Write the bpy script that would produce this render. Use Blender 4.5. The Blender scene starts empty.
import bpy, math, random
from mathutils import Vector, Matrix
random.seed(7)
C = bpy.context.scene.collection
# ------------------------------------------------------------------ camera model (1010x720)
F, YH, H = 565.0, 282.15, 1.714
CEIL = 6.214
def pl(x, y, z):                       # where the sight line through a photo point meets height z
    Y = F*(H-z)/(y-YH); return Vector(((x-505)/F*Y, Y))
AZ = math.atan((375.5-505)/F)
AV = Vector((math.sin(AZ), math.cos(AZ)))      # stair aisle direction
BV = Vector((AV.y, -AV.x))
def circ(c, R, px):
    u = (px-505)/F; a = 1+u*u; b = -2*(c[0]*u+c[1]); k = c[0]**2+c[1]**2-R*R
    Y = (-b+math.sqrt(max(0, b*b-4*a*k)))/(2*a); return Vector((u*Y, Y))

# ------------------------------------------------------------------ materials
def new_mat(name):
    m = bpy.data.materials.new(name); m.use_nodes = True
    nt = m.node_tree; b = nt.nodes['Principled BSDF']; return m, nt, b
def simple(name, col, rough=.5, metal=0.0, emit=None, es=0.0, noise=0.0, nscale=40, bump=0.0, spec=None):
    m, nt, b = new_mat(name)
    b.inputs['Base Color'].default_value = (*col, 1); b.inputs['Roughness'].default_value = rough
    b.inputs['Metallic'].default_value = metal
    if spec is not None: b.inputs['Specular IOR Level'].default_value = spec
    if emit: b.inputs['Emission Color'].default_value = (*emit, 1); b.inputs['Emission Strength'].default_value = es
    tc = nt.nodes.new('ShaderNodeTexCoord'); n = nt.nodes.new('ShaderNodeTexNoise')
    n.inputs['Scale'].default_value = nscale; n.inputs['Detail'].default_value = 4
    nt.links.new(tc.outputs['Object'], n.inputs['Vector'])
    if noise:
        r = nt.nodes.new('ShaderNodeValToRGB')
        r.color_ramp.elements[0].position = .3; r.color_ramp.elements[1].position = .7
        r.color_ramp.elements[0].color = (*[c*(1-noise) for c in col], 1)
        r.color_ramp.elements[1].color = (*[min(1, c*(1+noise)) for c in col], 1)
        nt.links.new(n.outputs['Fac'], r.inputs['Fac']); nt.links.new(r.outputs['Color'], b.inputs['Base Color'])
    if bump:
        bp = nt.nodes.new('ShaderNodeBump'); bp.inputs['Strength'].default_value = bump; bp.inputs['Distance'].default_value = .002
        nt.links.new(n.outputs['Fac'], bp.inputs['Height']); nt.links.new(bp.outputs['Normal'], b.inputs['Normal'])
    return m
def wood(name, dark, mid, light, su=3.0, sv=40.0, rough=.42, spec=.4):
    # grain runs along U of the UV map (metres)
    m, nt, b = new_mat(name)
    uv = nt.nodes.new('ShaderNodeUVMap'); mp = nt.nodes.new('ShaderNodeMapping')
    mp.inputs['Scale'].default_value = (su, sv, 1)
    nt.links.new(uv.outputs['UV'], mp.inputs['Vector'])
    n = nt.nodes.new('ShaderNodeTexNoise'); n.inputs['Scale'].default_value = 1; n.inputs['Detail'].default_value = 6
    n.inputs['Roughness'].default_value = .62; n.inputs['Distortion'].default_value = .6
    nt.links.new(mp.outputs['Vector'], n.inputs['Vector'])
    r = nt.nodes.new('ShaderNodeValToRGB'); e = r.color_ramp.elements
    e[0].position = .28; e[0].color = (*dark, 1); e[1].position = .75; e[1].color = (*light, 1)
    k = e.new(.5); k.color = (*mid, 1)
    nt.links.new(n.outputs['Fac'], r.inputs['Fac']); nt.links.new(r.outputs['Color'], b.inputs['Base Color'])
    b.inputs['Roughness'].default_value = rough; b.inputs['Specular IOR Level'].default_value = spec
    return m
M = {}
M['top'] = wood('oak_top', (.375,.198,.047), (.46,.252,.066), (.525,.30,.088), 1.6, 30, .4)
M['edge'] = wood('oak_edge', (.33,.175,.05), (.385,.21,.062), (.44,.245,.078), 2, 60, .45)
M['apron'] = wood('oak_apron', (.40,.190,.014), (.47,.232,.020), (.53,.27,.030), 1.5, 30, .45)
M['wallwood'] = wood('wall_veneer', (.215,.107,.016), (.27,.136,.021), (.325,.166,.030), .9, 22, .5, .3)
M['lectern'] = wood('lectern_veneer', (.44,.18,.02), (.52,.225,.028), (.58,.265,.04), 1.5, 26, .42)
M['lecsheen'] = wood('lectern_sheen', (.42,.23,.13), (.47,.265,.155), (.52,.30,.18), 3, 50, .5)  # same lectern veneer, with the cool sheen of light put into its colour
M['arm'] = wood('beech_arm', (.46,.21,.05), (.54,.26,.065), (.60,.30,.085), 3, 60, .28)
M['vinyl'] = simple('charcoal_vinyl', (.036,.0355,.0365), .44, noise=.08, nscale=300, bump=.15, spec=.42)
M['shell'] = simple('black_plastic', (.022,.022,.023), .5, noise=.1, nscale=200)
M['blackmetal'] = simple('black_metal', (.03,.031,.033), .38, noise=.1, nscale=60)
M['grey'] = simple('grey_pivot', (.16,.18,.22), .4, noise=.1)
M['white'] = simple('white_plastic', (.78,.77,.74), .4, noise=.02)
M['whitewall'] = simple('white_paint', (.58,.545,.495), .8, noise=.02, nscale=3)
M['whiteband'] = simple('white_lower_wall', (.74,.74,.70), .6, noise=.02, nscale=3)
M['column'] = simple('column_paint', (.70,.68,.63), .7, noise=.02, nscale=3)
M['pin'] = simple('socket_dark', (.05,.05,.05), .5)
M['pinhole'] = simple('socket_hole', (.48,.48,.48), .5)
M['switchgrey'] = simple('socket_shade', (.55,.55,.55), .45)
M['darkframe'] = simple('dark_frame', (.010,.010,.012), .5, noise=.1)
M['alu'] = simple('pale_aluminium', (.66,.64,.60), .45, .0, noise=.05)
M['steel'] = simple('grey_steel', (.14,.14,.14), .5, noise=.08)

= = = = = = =

THE PROBLEM
Copy, please, exactly the lines that start at the first line of the data and end at the line containing "Y = (-b+math.sqrt(max(0, b*b-4*a*k)))/(2*a);", both kept and no others.

THE SOLUTION
Write the bpy script that would produce this render. Use Blender 4.5. The Blender scene starts empty.
import bpy, math, random
from mathutils import Vector, Matrix
random.seed(7)
C = bpy.context.scene.collection
# ------------------------------------------------------------------ camera model (1010x720)
F, YH, H = 565.0, 282.15, 1.714
CEIL = 6.214
def pl(x, y, z):                       # where the sight line through a photo point meets height z
    Y = F*(H-z)/(y-YH); return Vector(((x-505)/F*Y, Y))
AZ = math.atan((375.5-505)/F)
AV = Vector((math.sin(AZ), math.cos(AZ)))      # stair aisle direction
BV = Vector((AV.y, -AV.x))
def circ(c, R, px):
    u = (px-505)/F; a = 1+u*u; b = -2*(c[0]*u+c[1]); k = c[0]**2+c[1]**2-R*R
    Y = (-b+math.sqrt(max(0, b*b-4*a*k)))/(2*a); return Vector((u*Y, Y))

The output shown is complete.